Dáil debates

Thursday, 8 December 2011

8:00 pm

Photo of Billy TimminsBilly Timmins (Wicklow, Fine Gael)

I welcome the Minister of State, Deputy O'Dowd. The appearances of the French President, Mr. Sarkozy, and the German Chancellor, Mrs. Merkel, in the past few months have become more frequent. Each time they appear on the plinth in Berlin and Paris there is a certain hope the crisis in Europe will abate and we will have a resolution, but, unfortunately, that has not happened to date. Today we have reached a crescendo and there is almost a feeling that the gun is being put to our heads. There are shades of the night of the bank guarantee in 2008 and we believe we are being gang-whipped into accepting something we may regret in the future.

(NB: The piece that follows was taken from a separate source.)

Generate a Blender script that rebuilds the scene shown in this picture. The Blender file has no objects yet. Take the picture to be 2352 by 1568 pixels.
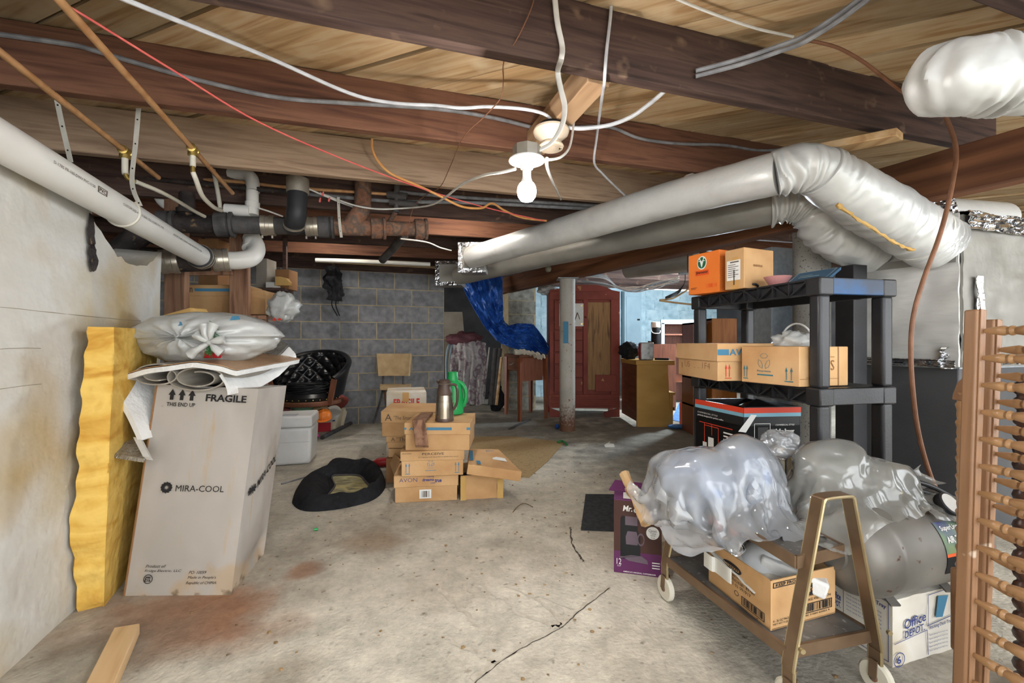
import bpy, math, random
from mathutils import Vector, Matrix, noise
V = Vector
random.seed(7)
sc = bpy.context.scene
COL = sc.collection
# ------------------------------------------------------------------ camera, world, light, exposure
F, CX, CY, H = 1000.0, 1176.0, 784.0, 1.0      # focal length in pixels of the 2352 x 1568 frame, eye height
cam_d = bpy.data.cameras.new('camera'); cam_d.sensor_width = 36.0; cam_d.lens = 36.0 * F / 2352.0
cam_d.clip_start = .02; cam_d.clip_end = 100
cam = bpy.data.objects.new('camera', cam_d); COL.objects.link(cam)
cam.location = (0, 0, H); cam.rotation_euler = (math.pi / 2, 0, 0)
sc.camera = cam
w = bpy.data.worlds.new('world'); sc.world = w; w.use_nodes = True
w.node_tree.nodes['Background'].inputs[0].default_value = (.93, .97, 1.0, 1)
w.node_tree.nodes['Background'].inputs[1].default_value = 1.05
sc.view_settings.view_transform = 'Standard'; sc.view_settings.look = 'None'
sc.view_settings.gamma = 1.0; sc.view_settings.use_curve_mapping = False
sc.view_settings.exposure = 2.38
cy = sc.cycles; cy.max_bounces = 5; cy.diffuse_bounces = 2; cy.glossy_bounces = 2; cy.transmission_bounces = 3; cy.transparent_max_bounces = 8
cy.use_adaptive_sampling = True; cy.adaptive_threshold = .04; cy.caustics_reflective = False; cy.caustics_refractive = False
BULB_W, CAM_BULB_W, FAR_W, MID_W = 76.0, 5.0, 50.0, 62.0

# ------------------------------------------------------------------ frames of reference
TH = math.radians(18.6); CT, ST = math.cos(TH), math.sin(TH)
def at(px, py, Z): return V(((px - CX) / F * Z, Z, H + (CY - py) / F * Z))
def hz(px, py, z): return at(px, py, F * (H - z) / (py - CY))        # on the level plane of height z
def fl(px, py): return hz(px, py, 0.0)
def B(a, b, z=0.0): return V((a * CT - b * ST, a * ST + b * CT, z))  # house axes: a along the joists, b away
def onb(px, py, b):
    r = (px - CX) / F
    return at(px, py, b / (CT - r * ST))
def ab(p): return (p.x * CT + p.y * ST, -p.x * ST + p.y * CT)
def zj(p): return 1.93 + .02 * (ab(p)[0] - .4)                       # underside of the joists
def fbm(p, f=1.0, o=4): return noise.fractal(V(p) * f, 1.0, 2.0, o)
def ridge(p, f=1.0, o=4): return noise.ridged_multi_fractal(V(p) * f, 1.0, 2.0, o, 1.0, 2.0)
def spline(pts, k=6):
    P = [V(p) for p in pts]; out = []
    n = len(P)
    for i in range(n - 1):
        p0, p1, p2, p3 = P[max(i - 1, 0)], P[i], P[i + 1], P[min(i + 2, n - 1)]
        for j in range(k):
            t = j / k
            out.append(.5 * ((2 * p1) + (p2 - p0) * t + (2 * p0 - 5 * p1 + 4 * p2 - p3) * t * t + (3 * p1 - p0 - 3 * p2 + p3) * t ** 3))
    out.append(P[-1]); return out

# ------------------------------------------------------------------ materials
def lin(c):
    return tuple(((x / 255) / 12.92 if x / 255 <= .04045 else ((x / 255 + .055) / 1.055) ** 2.4) for x in c[:3]) + (1.0,)
MATS = {}
def mat(name, cols, rough=.75, scale=4.0, st=(1, 1, 1), bump=0.0, bscale=None, metal=0.0, spec=.3, rnd=0.0, detail=3.0, dist=0.0,
        lo=.32, hi=.68, speck=None, rot=0.0, rvar=0.0, coat=0.0, bst=None):
    m = bpy.data.materials.new(name); m.use_nodes = True; MATS[name] = m
    nt = m.node_tree; N = nt.nodes; L = nt.links
    b = N['Principled BSDF']
    b.inputs['Roughness'].default_value = rough; b.inputs['Metallic'].default_value = metal
    b.inputs['Specular IOR Level'].default_value = spec
    if coat: b.inputs['Coat Weight'].default_value = coat; b.inputs['Coat Roughness'].default_value = .15
    tc = N.new('ShaderNodeTexCoord'); mp = N.new('ShaderNodeMapping')
    mp.inputs['Scale'].default_value = [scale * s for s in st]; mp.inputs['Rotation'].default_value = (0, 0, rot)
    L.new(tc.outputs['Object'], mp.inputs['Vector'])
    oi = N.new('ShaderNodeObjectInfo')
    nz = N.new('ShaderNodeTexNoise'); nz.noise_dimensions = '4D'
    nz.inputs['Scale'].default_value = 1.0; nz.inputs['Detail'].default_value = detail; nz.inputs['Distortion'].default_value = dist
    L.new(mp.outputs['Vector'], nz.inputs['Vector'])
    mw = N.new('ShaderNodeMath'); mw.operation = 'MULTIPLY'; mw.inputs[1].default_value = 37.0
    L.new(oi.outputs['Random'], mw.inputs[0]); L.new(mw.outputs[0], nz.inputs['W'])
    rp = N.new('ShaderNodeValToRGB'); el = rp.color_ramp.elements
    n = len(cols)
    for i, c in enumerate(cols):
        pos = lo + (hi - lo) * (i / max(n - 1, 1))
        e = el[i] if i < 2 else el.new(pos)
        e.position = pos; e.color = lin(c)
    if n == 1: el[1].color = lin(cols[0]); el[1].position = .9
    L.new(nz.outputs['Fac'], rp.inputs['Fac']); out = rp.outputs['Color']
    if speck:                                                        # (colour, scale, threshold, width)
        n2 = N.new('ShaderNodeTexNoise'); n2.inputs['Scale'].default_value = speck[1]; n2.inputs['Detail'].default_value = 2
        L.new(tc.outputs['Object'], n2.inputs['Vector'])
        mr = N.new('ShaderNodeMapRange'); mr.inputs['From Min'].default_value = speck[2]; mr.inputs['From Max'].default_value = speck[2] + speck[3]
        L.new(n2.outputs['Fac'], mr.inputs['Value'])
        mx = N.new('ShaderNodeMix'); mx.data_type = 'RGBA'
        L.new(mr.outputs['Result'], mx.inputs['Factor']); L.new(out, mx.inputs['A']); mx.inputs['B'].default_value = lin(speck[0])
        out = mx.outputs['Result']
    if rnd:
        mr = N.new('ShaderNodeMapRange'); mr.inputs['To Min'].default_value = 1 - rnd; mr.inputs['To Max'].default_value = 1 + rnd * .6
        L.new(oi.outputs['Random'], mr.inputs['Value'])
        mm = N.new('ShaderNodeVectorMath'); mm.operation = 'SCALE'
        L.new(out, mm.inputs[0]); L.new(mr.outputs['Result'], mm.inputs['Scale']); out = mm.outputs[0]
    L.new(out, b.inputs['Base Color'])
    if rvar:
        mr = N.new('ShaderNodeMapRange'); mr.inputs['To Min'].default_value = rough - rvar; mr.inputs['To Max'].default_value = rough + rvar
        L.new(nz.outputs['Fac'], mr.inputs['Value']); L.new(mr.outputs['Result'], b.inputs['Roughness'])
    if bump:
        bp = N.new('ShaderNodeBump'); bp.inputs['Strength'].default_value = bump; bp.inputs['Distance'].default_value = .01
        if bscale:
            n3 = N.new('ShaderNodeTexNoise'); n3.inputs['Scale'].default_value = bscale; n3.inputs['Detail'].default_value = 2
            if bst:
                m3 = N.new('ShaderNodeMapping'); m3.inputs['Scale'].default_value = bst; m3.inputs['Rotation'].default_value = (0, 0, rot)
                L.new(tc.outputs['Object'], m3.inputs['Vector']); L.new(m3.outputs['Vector'], n3.inputs['Vector'])
            else: L.new(tc.outputs['Object'], n3.inputs['Vector'])
            L.new(n3.outputs['Fac'], bp.inputs['Height'])
        else: L.new(nz.outputs['Fac'], bp.inputs['Height'])
        L.new(bp.outputs['Normal'], b.inputs['Normal'])
    return m
def plastic_film(name, col, clear=.45, rough=.18, bump=.4, bscale=30):
    m = bpy.data.materials.new(name); m.use_nodes = True; MATS[name] = m
    nt = m.node_tree; N = nt.nodes; L = nt.links; N.remove(N['Principled BSDF']); o = N['Material Output']
    d = N.new('ShaderNodeBsdfDiffuse'); d.inputs[0].default_value = lin(col)
    t = N.new('ShaderNodeBsdfTranslucent'); t.inputs[0].default_value = lin(col)
    g = N.new('ShaderNodeBsdfGlossy'); g.inputs[0].default_value = (1, 1, 1, 1); g.inputs['Roughness'].default_value = rough
    c = N.new('ShaderNodeBsdfTransparent')
    a1 = N.new('ShaderNodeMixShader'); a1.inputs[0].default_value = .4; L.new(d.outputs[0], a1.inputs[1]); L.new(t.outputs[0], a1.inputs[2])
    a2 = N.new('ShaderNodeMixShader'); a2.inputs[0].default_value = clear; L.new(a1.outputs[0], a2.inputs[1]); L.new(c.outputs[0], a2.inputs[2])
    fr = N.new('ShaderNodeFresnel'); fr.inputs[0].default_value = 1.5
    fm = N.new('ShaderNodeMath'); fm.operation = 'MULTIPLY'; fm.inputs[1].default_value = 1.3; L.new(fr.outputs[0], fm.inputs[0])
    a3 = N.new('ShaderNodeMixShader'); L.new(fm.outputs[0], a3.inputs[0]); L.new(a2.outputs[0], a3.inputs[1]); L.new(g.outputs[0], a3.inputs[2])
    tc = N.new('ShaderNodeTexCoord'); nz = N.new('ShaderNodeTexNoise'); nz.inputs['Scale'].default_value = bscale; nz.inputs['Detail'].default_value = 3
    nz.inputs['Distortion'].default_value = 1.2
    L.new(tc.outputs['Object'], nz.inputs['Vector'])
    bp = N.new('ShaderNodeBump'); bp.inputs['Strength'].default_value = bump; bp.inputs['Distance'].default_value = .01
    L.new(nz.outputs['Fac'], bp.inputs['Height'])
    for s in (d, g, fr): L.new(bp.outputs[0], s.inputs['Normal'])
    L.new(a3.outputs[0], o.inputs['Surface']); return m
def emit(name, col, s):
    m = bpy.data.materials.new(name); m.use_nodes = True; MATS[name] = m
    b = m.node_tree.nodes['Principled BSDF']; b.inputs['Base Color'].default_value = (1, 1, 1, 1)
    b.inputs['Emission Color'].default_value = lin(col); b.inputs['Emission Strength'].default_value = s; m.cycles.emission_sampling = 'NONE'; return m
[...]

There are two main issues to be raised. I note that the President of the European Commission, Mr. Barroso, has stated today that we should approach the impending summit with an attitude of what we can do for Europe, rather than what we cannot do. It is very important that each country, Ireland included, should protect its self-interests. I will refer briefly to our corporation tax policy. I am delighted that the Tánaiste and Minister for Foreign Affairs and Trade gave a commitment on that issue today, as the Taoiseach has also done. I wish the Taoiseach and his team well at the summit in Brussels. It is vital that we protect our corporation tax rate and under no circumstances should we compromise on the issue. It is equally important that we do not compromise on the common consolidated corporate tax base, on which we agreed to enter consultations. That is understandable, as it is important that it be placed on the table, but it is equally important that we do not compromise on the policy.

Before the implementation of the Lisbon treaty, the French President attended the French Embassy - I was present on the occasion - and the first issue he raised, as head of the country which held the EU Presidency at the time, was the responsibility of each country for its own tax policy, with which he said he had no intention of interfering, which is as it should be. It is not necessary for fiscal discipline purposes to have a harmonised tax policy. However, since the passing of the Lisbon treaty in a second referendum, particularly in the past 12 months, President Sarkozy has been very disingenuous and keeps placing the issue in the ether. This is not helpful to us as it causes uncertainty in multinational companies. It is within President Sarkozy's power to reduce the French corporation tax rate to match that of Ireland if he so wishes, but I ask him to keep his hands off our tax policy and urge the Taoiseach and the Government to ensure our policies in these two areas are not changed.

Two proposals have been brought forward at the summit, one being the Von Rompuy proposal to use one of the protocols to the Lisbon treaty to put measures in place to assist the achievement of discipline. There is pressure from France and Germany to go one step further and implement a new treaty, which may end up being the case. If it comes to pass, we must use a bargaining tool in our self-interests to gain a change in policy on our debt such as a write-down or a change in the interest rate being charged. It only stands to reason we should do this, as fighting another referendum campaign would prove very difficult.

Although people speak about losing sovereignty, the measures recommended by the IMF and the troika should have been implemented in this country long ago. Many broadly welcome such measures. Since the foundation of the State we have shown that we cannot manage our own monetary matters, particularly or even exclusively under Fianna Fáil-led Governments.